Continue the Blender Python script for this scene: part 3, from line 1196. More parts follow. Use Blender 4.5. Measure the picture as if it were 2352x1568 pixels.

-----

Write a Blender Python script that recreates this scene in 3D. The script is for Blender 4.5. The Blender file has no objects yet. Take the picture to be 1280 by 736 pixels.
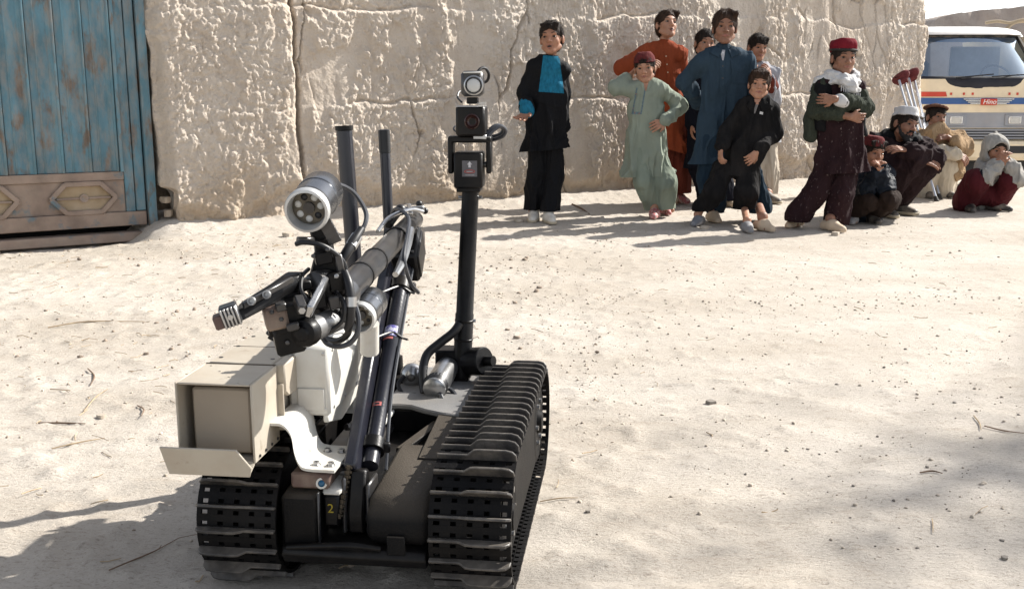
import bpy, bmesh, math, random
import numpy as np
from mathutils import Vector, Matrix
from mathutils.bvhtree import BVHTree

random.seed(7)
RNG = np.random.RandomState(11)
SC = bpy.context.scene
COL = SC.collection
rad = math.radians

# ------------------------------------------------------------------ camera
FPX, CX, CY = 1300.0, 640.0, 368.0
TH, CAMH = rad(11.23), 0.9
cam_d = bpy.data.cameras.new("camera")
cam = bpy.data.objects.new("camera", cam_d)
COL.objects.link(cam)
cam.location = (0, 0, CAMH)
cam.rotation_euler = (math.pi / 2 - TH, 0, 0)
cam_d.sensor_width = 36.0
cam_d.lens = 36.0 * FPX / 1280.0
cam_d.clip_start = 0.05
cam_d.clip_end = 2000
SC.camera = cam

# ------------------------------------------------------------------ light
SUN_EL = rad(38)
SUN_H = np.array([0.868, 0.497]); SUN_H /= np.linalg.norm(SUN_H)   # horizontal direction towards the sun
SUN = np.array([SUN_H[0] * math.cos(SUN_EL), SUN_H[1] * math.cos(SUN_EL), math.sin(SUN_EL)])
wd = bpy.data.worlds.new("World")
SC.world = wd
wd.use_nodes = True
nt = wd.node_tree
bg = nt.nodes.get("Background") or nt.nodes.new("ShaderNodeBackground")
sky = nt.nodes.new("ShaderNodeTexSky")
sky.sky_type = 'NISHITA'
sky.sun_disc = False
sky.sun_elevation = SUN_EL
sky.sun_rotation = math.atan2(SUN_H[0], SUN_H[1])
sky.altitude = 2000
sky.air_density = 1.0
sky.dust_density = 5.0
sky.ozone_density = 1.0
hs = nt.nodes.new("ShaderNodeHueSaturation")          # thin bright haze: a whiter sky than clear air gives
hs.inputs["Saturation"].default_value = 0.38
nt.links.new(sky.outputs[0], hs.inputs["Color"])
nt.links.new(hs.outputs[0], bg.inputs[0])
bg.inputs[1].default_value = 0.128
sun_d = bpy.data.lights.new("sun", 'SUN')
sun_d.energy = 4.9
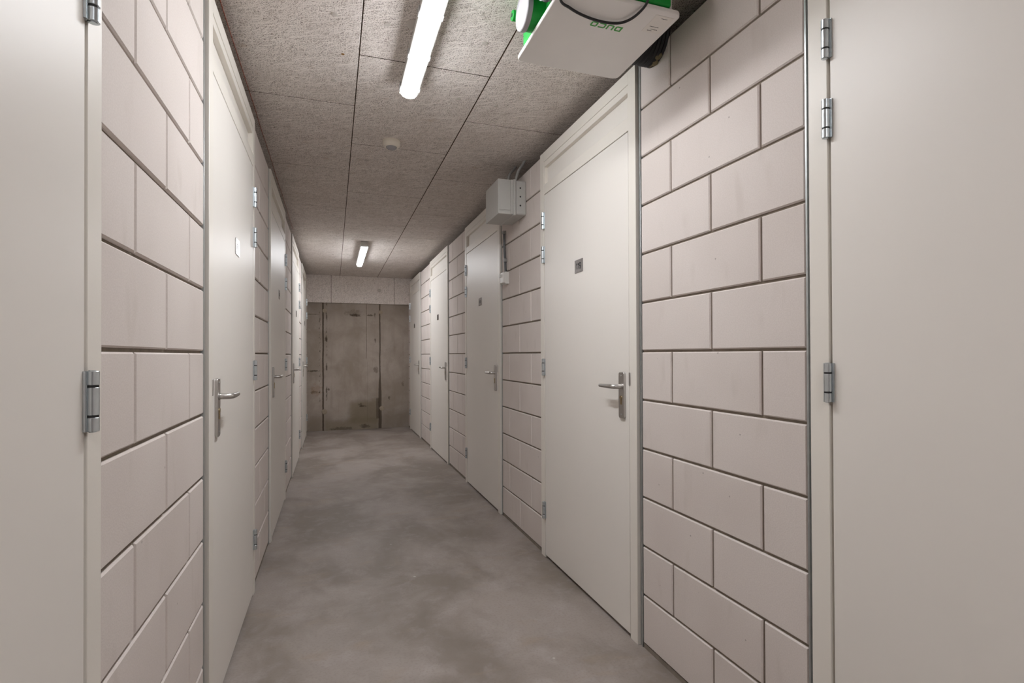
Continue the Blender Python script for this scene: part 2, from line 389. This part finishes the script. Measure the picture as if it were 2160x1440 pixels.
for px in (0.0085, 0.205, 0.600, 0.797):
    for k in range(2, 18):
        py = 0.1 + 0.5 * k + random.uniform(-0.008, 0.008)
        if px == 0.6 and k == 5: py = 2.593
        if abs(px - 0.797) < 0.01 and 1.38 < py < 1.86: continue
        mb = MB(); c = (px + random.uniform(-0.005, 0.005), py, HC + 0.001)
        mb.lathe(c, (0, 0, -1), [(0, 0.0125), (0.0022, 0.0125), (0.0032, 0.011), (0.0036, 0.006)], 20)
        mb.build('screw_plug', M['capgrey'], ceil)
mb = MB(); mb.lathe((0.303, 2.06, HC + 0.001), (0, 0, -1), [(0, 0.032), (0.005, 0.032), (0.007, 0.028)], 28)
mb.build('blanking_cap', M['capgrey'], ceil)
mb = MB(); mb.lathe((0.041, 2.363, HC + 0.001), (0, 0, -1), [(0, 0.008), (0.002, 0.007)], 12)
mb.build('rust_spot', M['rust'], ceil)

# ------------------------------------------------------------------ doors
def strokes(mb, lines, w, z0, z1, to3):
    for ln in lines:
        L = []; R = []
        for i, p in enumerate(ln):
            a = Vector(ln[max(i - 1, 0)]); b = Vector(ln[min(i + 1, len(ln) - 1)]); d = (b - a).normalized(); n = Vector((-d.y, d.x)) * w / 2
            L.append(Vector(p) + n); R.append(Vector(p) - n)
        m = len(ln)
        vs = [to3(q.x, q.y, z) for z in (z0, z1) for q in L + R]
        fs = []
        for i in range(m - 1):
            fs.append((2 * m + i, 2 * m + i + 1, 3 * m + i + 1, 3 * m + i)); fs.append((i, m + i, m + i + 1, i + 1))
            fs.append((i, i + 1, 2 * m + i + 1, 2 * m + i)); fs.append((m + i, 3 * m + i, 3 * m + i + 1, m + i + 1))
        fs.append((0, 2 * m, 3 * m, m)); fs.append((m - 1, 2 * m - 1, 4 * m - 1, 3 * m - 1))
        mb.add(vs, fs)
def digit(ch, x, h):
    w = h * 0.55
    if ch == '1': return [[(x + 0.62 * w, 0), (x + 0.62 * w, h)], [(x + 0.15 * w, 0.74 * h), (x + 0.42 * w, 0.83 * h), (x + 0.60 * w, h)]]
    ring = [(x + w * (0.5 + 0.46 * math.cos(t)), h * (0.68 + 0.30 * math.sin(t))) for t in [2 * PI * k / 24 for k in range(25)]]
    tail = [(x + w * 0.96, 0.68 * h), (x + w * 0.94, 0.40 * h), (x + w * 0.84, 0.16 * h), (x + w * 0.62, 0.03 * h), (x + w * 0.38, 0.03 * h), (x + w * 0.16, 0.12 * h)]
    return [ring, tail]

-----

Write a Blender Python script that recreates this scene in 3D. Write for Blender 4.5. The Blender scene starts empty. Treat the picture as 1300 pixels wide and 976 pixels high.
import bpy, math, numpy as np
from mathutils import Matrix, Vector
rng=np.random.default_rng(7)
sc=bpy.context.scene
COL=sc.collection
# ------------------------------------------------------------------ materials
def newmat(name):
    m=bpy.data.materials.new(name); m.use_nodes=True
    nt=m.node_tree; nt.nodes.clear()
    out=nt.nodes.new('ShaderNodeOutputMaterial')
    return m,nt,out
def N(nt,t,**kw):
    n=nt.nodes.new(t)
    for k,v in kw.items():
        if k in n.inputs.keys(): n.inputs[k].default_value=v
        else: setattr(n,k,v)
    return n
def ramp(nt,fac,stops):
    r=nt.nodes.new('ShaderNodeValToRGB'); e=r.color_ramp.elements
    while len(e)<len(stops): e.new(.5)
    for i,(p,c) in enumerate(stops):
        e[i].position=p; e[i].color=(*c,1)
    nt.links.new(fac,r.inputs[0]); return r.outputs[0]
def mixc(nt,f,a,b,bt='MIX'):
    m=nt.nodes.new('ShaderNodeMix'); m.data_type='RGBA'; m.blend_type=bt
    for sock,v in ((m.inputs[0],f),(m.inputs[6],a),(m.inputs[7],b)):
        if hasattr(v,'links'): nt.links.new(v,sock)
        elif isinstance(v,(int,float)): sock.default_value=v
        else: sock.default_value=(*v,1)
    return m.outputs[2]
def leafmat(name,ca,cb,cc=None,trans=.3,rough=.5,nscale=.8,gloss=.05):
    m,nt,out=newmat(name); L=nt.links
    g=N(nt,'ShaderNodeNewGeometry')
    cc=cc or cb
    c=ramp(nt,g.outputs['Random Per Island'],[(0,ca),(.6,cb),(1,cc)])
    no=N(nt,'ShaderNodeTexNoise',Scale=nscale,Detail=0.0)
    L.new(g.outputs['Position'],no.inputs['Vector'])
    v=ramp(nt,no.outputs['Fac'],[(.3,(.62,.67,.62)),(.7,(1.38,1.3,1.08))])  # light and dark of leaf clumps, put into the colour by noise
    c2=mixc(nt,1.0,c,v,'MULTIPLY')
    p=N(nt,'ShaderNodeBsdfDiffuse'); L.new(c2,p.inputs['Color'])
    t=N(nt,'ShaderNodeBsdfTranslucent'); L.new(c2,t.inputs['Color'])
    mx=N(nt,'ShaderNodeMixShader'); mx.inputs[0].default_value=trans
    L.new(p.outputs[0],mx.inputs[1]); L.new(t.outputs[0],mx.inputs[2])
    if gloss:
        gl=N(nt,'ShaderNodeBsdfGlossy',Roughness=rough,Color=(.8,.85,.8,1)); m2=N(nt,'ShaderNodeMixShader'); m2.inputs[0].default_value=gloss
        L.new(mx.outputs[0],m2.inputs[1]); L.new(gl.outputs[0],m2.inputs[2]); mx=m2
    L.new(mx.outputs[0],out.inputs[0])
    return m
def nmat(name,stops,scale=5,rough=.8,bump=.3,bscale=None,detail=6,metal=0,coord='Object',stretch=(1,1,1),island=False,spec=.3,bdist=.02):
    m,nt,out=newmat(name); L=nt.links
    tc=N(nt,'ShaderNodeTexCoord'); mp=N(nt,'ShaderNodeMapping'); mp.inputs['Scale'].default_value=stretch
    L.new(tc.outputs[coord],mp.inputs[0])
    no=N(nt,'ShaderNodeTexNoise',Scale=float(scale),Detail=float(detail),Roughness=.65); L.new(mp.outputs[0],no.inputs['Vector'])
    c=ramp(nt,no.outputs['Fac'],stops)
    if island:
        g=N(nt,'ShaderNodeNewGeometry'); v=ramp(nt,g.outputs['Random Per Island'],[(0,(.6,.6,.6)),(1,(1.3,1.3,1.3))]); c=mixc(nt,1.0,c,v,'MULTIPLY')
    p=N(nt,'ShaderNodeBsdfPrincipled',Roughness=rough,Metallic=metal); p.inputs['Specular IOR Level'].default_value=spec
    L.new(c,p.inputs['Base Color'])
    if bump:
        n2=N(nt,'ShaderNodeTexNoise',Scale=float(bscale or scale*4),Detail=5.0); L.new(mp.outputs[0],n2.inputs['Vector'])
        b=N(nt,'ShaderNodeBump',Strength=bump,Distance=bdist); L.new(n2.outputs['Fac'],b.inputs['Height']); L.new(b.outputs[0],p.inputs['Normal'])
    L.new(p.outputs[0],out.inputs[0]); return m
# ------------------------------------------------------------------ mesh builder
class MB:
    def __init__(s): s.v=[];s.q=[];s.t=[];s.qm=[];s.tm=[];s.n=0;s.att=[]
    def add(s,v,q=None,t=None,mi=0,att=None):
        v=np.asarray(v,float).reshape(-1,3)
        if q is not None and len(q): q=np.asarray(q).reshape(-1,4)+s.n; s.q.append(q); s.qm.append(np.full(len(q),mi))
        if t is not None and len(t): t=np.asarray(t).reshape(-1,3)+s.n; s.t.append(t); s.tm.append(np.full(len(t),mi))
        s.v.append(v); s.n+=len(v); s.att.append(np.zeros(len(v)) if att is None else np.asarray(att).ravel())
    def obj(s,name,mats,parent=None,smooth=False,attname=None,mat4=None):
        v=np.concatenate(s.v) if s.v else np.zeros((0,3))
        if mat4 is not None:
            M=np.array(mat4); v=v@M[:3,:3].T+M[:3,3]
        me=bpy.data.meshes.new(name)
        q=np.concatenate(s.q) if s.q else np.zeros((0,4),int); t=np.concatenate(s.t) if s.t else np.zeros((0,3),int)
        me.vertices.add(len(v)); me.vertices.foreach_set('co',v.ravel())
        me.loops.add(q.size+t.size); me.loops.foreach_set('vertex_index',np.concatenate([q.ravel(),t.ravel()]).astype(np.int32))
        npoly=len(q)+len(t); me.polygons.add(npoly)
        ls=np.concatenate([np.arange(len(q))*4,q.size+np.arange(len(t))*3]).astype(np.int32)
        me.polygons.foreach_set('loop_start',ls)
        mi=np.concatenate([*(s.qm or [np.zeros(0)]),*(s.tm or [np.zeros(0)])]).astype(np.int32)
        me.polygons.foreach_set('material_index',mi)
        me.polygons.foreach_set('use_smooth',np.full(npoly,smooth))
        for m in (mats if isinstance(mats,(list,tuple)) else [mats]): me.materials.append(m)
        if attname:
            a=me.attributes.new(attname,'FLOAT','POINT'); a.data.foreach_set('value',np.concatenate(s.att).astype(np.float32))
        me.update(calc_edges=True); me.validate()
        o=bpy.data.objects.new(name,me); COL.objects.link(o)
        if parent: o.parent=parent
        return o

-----

Written request — Copy out each line of the data containing the string "Write".

Solution —
Write a Blender Python script that recreates this scene in 3D. The script is for Blender 4.5. The Blender file has no objects yet. Take the picture to be 1280 by 736 pixels.
Write a Blender Python script that recreates this scene in 3D. Write for Blender 4.5. The Blender scene starts empty. Treat the picture as 1300 pixels wide and 976 pixels high.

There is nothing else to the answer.